Tim Luqman juga ikut melakukan aksi bersih ini. Masing-masing kami memegang goni yang nantinya digunakan untuk wadah sampah yang dikutip selama berkeliling. Sebuah pin cantik pun mendarat dari tim Pariwisatasumutcom.
Kemarin tim MTMA Sumut sudah melakukan aksi bersih ini juga namun sampah terus bertambah. Saya heran dengan pemikiran para pemuda-pemudi yang datang kesini. Mereka mengaku pecinta alam namun tidak menghargai alam (cinta tak dihargai,itu cinta apaan,hahaha).
Saya menemukan banyak sampah aneh-aneh. Botol minuman keras pun ada disini. Kemarin, tim lain juga menemukan alat kontrasepsi (uhhh,,entahlah). Sampah ditumpukkan di suatu tempat dan nantinya akan dibawa.
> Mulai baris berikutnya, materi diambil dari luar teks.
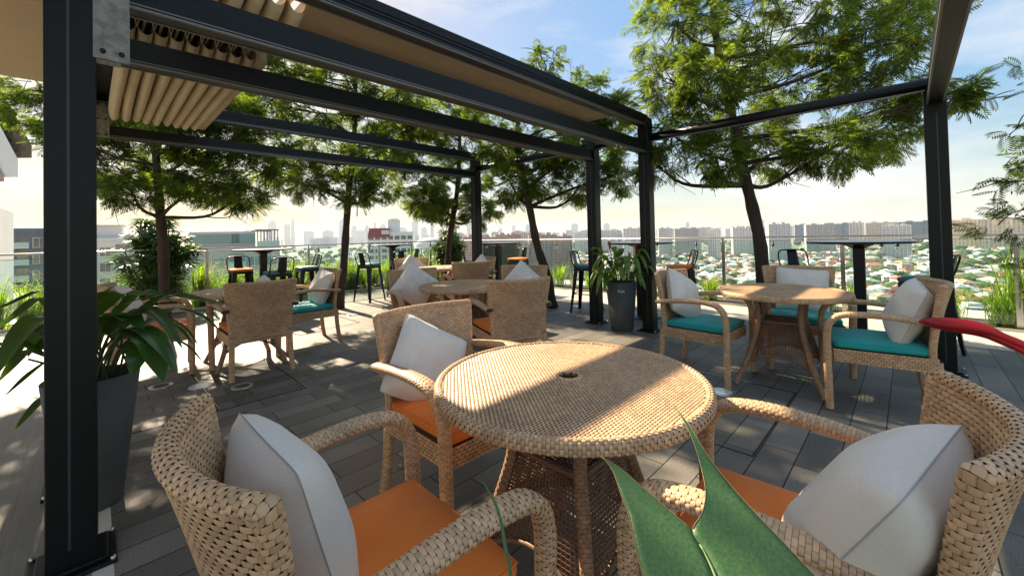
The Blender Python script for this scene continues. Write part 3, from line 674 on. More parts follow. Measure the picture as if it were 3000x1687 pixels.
# ---------------------------------------------------------------- foliage
def rotmats(d,roll):
    d=d/np.linalg.norm(d,axis=1)[:,None]; up=np.tile([0,0,1.],(len(d),1)); s=np.cross(up,d); n=np.linalg.norm(s,axis=1); s[n<1e-3]=[1,0,0]; s/=np.linalg.norm(s,axis=1)[:,None]
    t=np.cross(d,s); c,q=np.cos(roll)[:,None],np.sin(roll)[:,None]; s2=c*s+q*t; t2=-q*s+c*t
    return np.stack([d,s2,t2],-1)
def leaf_template(npair=7,ll=.42,lw=.088,droop=.22):
    V=[];Q=[]
    def leaflet(o,dx,dy,L,Wd,dz):
        d=np.array([dx,dy,dz]); d/=np.linalg.norm(d); s=np.array([-d[1],d[0],0]); b=len(V)
        V.extend([o,o+d*L*.5+s*Wd*.5+[0,0,.02],o+d*L-[0,0,.03],o+d*L*.5-s*Wd*.5+[0,0,.02]]); Q.append((b,b+1,b+2,b+3))
    for i in range(npair):
        t=.12+.80*i/(npair-1); o=np.array([t,0,-droop*t*t]); sc_=ll*(.75+.5*sin(PI*t))
        for s in(-1,1): leaflet(o,.62,s*.8,sc_,lw,-.22)
    leaflet(np.array([.95,0,-droop*.9]),1,0,ll*.8,lw,-.3)
    b=len(V); V.extend([np.array([0,-.012,0]),np.array([0,.012,0]),np.array([.95,.006,-droop*.9]),np.array([.95,-.006,-droop*.9])]); Q.append((b,b+1,b+2,b+3))
    return np.array(V),np.array(Q)
LT=leaf_template()
def leaves_into(mb,C,D,size,tmpl=LT):
    V,Q=tmpl; n=len(C); Rm=rotmats(D,rng.normal(0,.5,n)); P=np.einsum('nij,vj->nvi',Rm,V)*size[:,None,None]+C[:,None,:]
    mb.add(P.reshape(-1,3),(Q[None]+np.arange(n)[:,None,None]*len(V)).reshape(-1,4))
def tree(x,y,trunk,blobs,label,dens=1.,lsize=.17,tr=.075,twigs=7):
    """blobs: (x,y,z,rx,ry,rz,n leaves)"""
    r=empty('roof_tree',(x,y,0),0,label,'tree','slender deck trees with feathery leaves')
    T=smoothpath(trunk,26); rad=np.linspace(tr,tr*.42,26); rad[0]*=1.35; rad*=1+.08*np.sin(np.arange(26)*2.1)
    mb=MB(); mb.tube(T,rad,10); tips=[]
    B=np.array([b[:3] for b in blobs]); BR=np.array([b[3:6] for b in blobs])
    lm=MB()
    for bi,(bc,br) in enumerate(zip(B,BR)):
        # limb from the trunk to each leaf mass, then twigs inside it
        cand=T[8:]; k=8+int(np.argmin(np.linalg.norm(cand-bc,axis=1)+1.1*np.maximum(0,cand[:,2]-bc[2]+.35)*1.2)); s=T[k]
        mid=(s+bc)/2+rng.normal(0,.07,3)+[0,0,-.06]
        pts=smoothpath([s,mid,bc],10); r0=rad[k]*.5; lm.tube(pts,np.linspace(r0,.012,10),7)
        for _ in range(twigs):
            p0=pts[rng.integers(4,10)]; d=rng.normal(0,1,3); d/=np.linalg.norm(d); e=bc+d*br*.85; m=(p0+e)/2+rng.normal(0,.06,3)
            q=smoothpath([p0,m,e],8); lm.tube(q,np.linspace(.010,.0035,8),5)
            for _ in range(2):
                p1=q[rng.integers(3,8)]; e2=p1+rng.normal(0,.22,3); lm.tube([p1,(p1+e2)/2+rng.normal(0,.03,3),e2],[.005,.004,.002],4)
    mb.obj('trunk',M['bark'],r).parent=r
    lm.obj('branches',M['bark'],r)
    fm=MB()
    for (bx,by,bz,rx,ry,rz,n) in blobs:
        n=int(n*dens); ns=max(6,n//9); d=rng.normal(0,1,(ns,3)); d/=np.linalg.norm(d,axis=1)[:,None]; rr=rng.uniform(.25,1,(ns,1))**.5
        sc_=np.array([bx,by,bz])+d*rr*np.array([rx,ry,rz])          # sprig centres
        k=rng.integers(0,ns,n); od=rng.normal(0,1,(n,3)); od[:,2]=od[:,2]*.55-.05; od/=np.linalg.norm(od,axis=1)[:,None]
        outw=(sc_[k]-np.array([bx,by,bz])); outw/=np.linalg.norm(outw,axis=1)[:,None]+1e-6
        D=od+outw*.7; D[:,2]-=.12
        C=sc_[k]+rng.normal(0,.035,(n,3)); leaves_into(fm,C,D,lsize*rng.uniform(.7,1.25,n))
    fo=fm.obj('crown',M['leafA'],r,smooth=False)
    for o in r.children: o.matrix_parent_inverse=Matrix.Translation((-x,-y,0))
    return r
def blobline(specs,n): return [(*s,n) for s in specs]

HAZE=.00010
tree(5.94,1.37,[(5.94, 1.37, 0), (5.95, 1.36, 0.93), (5.88, 1.43, 1.55), (5.81, 1.51, 2.06), (5.74, 1.58, 2.63), (5.64, 1.67, 3.25), (5.6, 1.72, 3.87), (5.58, 1.74, 4.54)],
 [(5.25, 2.08, 3.93, 0.58, 0.49, 0.44, 315), (6.49, 1.66, 4.33, 0.87, 0.74, 0.51, 315), (6.09, 0.78, 3.74, 0.79, 0.67, 0.46, 315), (6.29, 0.16, 3.39, 0.6, 0.51, 0.43, 315), (4.98, 2.07, 3.13, 0.43, 0.37, 0.39, 315), (4.82, 1.37, 2.94, 0.58, 0.49, 0.35, 315), (7.31, 1.11, 3.47, 0.9, 0.77, 0.47, 315), (7.21, 0.35, 3.07, 0.71, 0.6, 0.43, 315), (5.38, 2.23, 2.54, 0.52, 0.44, 0.35, 315), (5.25, 1.65, 2.12, 0.39, 0.33, 0.22, 200), (6.49, 1.23, 2.31, 0.66, 0.56, 0.3, 315), (6.13, 0.6, 2.21, 0.58, 0.49, 0.26, 315), (7.65, 0.19, 2.57, 0.56, 0.48, 0.33, 315), (7.18, -0.33, 2.85, 0.37, 0.31, 0.24, 230), (7.43, -0.16, 3.96, 0.42, 0.36, 0.41, 315), (5.44, 2.46, 2.15, 0.28, 0.3, 0.19, 120), (6.88, 1.7, 2.92, 0.74, 0.63, 0.36, 315), (5.98, 1.32, 4.84, 1.15, 0.98, 0.51, 315), (6.88, 0.4, 4.81, 1.05, 0.89, 0.51, 315), (5.64, 2.11, 4.74, 0.55, 0.47, 0.38, 200)],
 'largest tree at right, its wide crown filling the upper right behind the cross rail',lsize=0.17,tr=0.085)
tree(0.68,7.45,[(0.68, 7.45, 0), (0.67, 7.46, 1.09), (0.64, 7.49, 1.65), (0.62, 7.51, 2.15), (0.59, 7.54, 2.71), (0.58, 7.55, 3.27), (0.56, 7.57, 3.83)],
 [(-0.65, 8.81, 3.45, 0.31, 0.3, 0.2, 110), (-0.51, 8.96, 3.15, 0.41, 0.35, 0.35, 315), (-0.17, 7.9, 2.66, 0.32, 0.3, 0.32, 315), (0.09, 8.48, 3.16, 0.42, 0.36, 0.41, 315), (0.4, 7.73, 3.33, 0.46, 0.39, 0.39, 315), (0.21, 8.22, 2.37, 0.47, 0.4, 0.32, 315), (0.33, 7.23, 1.94, 0.32, 0.3, 0.17, 150), (0.65, 6.76, 2.83, 0.42, 0.36, 0.36, 315), (0.97, 7.72, 3.7, 0.49, 0.42, 0.36, 315), (1.02, 7.1, 2.64, 0.51, 0.43, 0.34, 315), (0.84, 7.86, 2.27, 0.43, 0.37, 0.27, 200), (1.09, 6.74, 2.05, 0.44, 0.37, 0.21, 315), (1.5, 6.9, 1.92, 0.41, 0.35, 0.15, 200), (1.48, 7.05, 2.41, 0.48, 0.41, 0.29, 315), (1.33, 6.5, 2.9, 0.39, 0.33, 0.32, 315), (0.48, 7.65, 3.89, 0.63, 0.54, 0.34, 315), (1.22, 7.18, 3.21, 0.41, 0.35, 0.29, 315)],
 'leftmost deck tree, its trunk rising from the round bush beyond the potted plant',lsize=0.165,tr=0.07)
tree(3.08,7.42,[(3.08, 7.42, 0), (3.14, 7.35, 0.68), (3.19, 7.3, 1.55), (3.24, 7.25, 2.34), (3.3, 7.19, 3.06), (3.33, 7.16, 3.79), (3.31, 7.18, 4.38)],
 [(2.15, 8.38, 4.41, 0.52, 0.44, 0.33, 315), (2.76, 8.17, 4.53, 0.62, 0.53, 0.3, 315), (3.08, 6.99, 4.04, 0.57, 0.48, 0.35, 315), (2.3, 8.5, 3.82, 0.61, 0.52, 0.45, 315), (2.7, 7.24, 3.46, 0.56, 0.48, 0.41, 315), (3.65, 7.26, 3.74, 0.62, 0.53, 0.45, 315), (2.5, 8.29, 2.99, 0.61, 0.52, 0.37, 315), (3.21, 7.86, 2.79, 0.55, 0.47, 0.38, 315), (3.5, 6.7, 2.72, 0.5, 0.42, 0.42, 315), (2.58, 7.5, 2.24, 0.46, 0.39, 0.24, 200), (3.38, 7.25, 2.13, 0.53, 0.45, 0.29, 315), (3.79, 7.12, 2.22, 0.39, 0.33, 0.26, 150), (3.91, 6.85, 3.25, 0.46, 0.39, 0.45, 315), (3.92, 6.56, 3.92, 0.44, 0.37, 0.36, 315), (1.89, 8.93, 4.06, 0.53, 0.45, 0.41, 315), (4.33, 6.56, 3.49, 0.46, 0.39, 0.38, 315), (2.4, 8.41, 2.47, 0.38, 0.32, 0.22, 150), (3.06, 7.43, 4.68, 0.44, 0.37, 0.18, 100)],
 'slim deck tree with a straight trunk beside the teal-cushioned chair at left',lsize=0.17,tr=0.075)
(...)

Selesai aksi ini,saya dan Nesia pun langsung berangkat pulang ke Medan. Saya tidak mau nanti terlalu sore tiba di Medan karena ingin beristirahat ketika tiba di rumah.
Kami pun pamit dengan teman-teman dan langsung menuju parkiran sepeda motor. Disini memang saling tolong menolong itu terjaga. Ketika saya masih berusaha mengeluarkan sepeda motor, pengunjung lain langsung menawarkan pertolongan. Sepanjang jalan, pengunjung lain pun terus membunyikan klakson untuk menegur kami dan tetap mengucapkan hati-hati. Mereka masih heran sepertinya ketika saya dan Nesia hanya berdua saja apalagi perempuan yang mengendarai sepeda motor ini.
Setelah tiba di seputaran Brastagi, kami berhenti di Warung Wajik Peceran Bahagia untuk menyantap makan siang. Waktu sudah menunjukkan pukul 14.00 wib yang artinya memang sudah lewat jam makan siang. Saya langsung memesan teh manis dingin karena sedang ingin menikmati yang segar. Sepiring ayam penyet pun datang sesuai pesanan. Oh ya, saya juga mencicipi aneka kue dan tentunya wajik yang menjadi ciri khas.
Perut sudah mulai terisi dan hari semakin sore. Saya dan Nesia pun langsung melaju agar segera sampai di rumah. Syukurnya perjalanan ini tanpa kemacetan sehingga nyaman dan bisa melaju kencang. Kami pun tiba di rumah masing-masing. Next, kita akan melalak cantik lagi.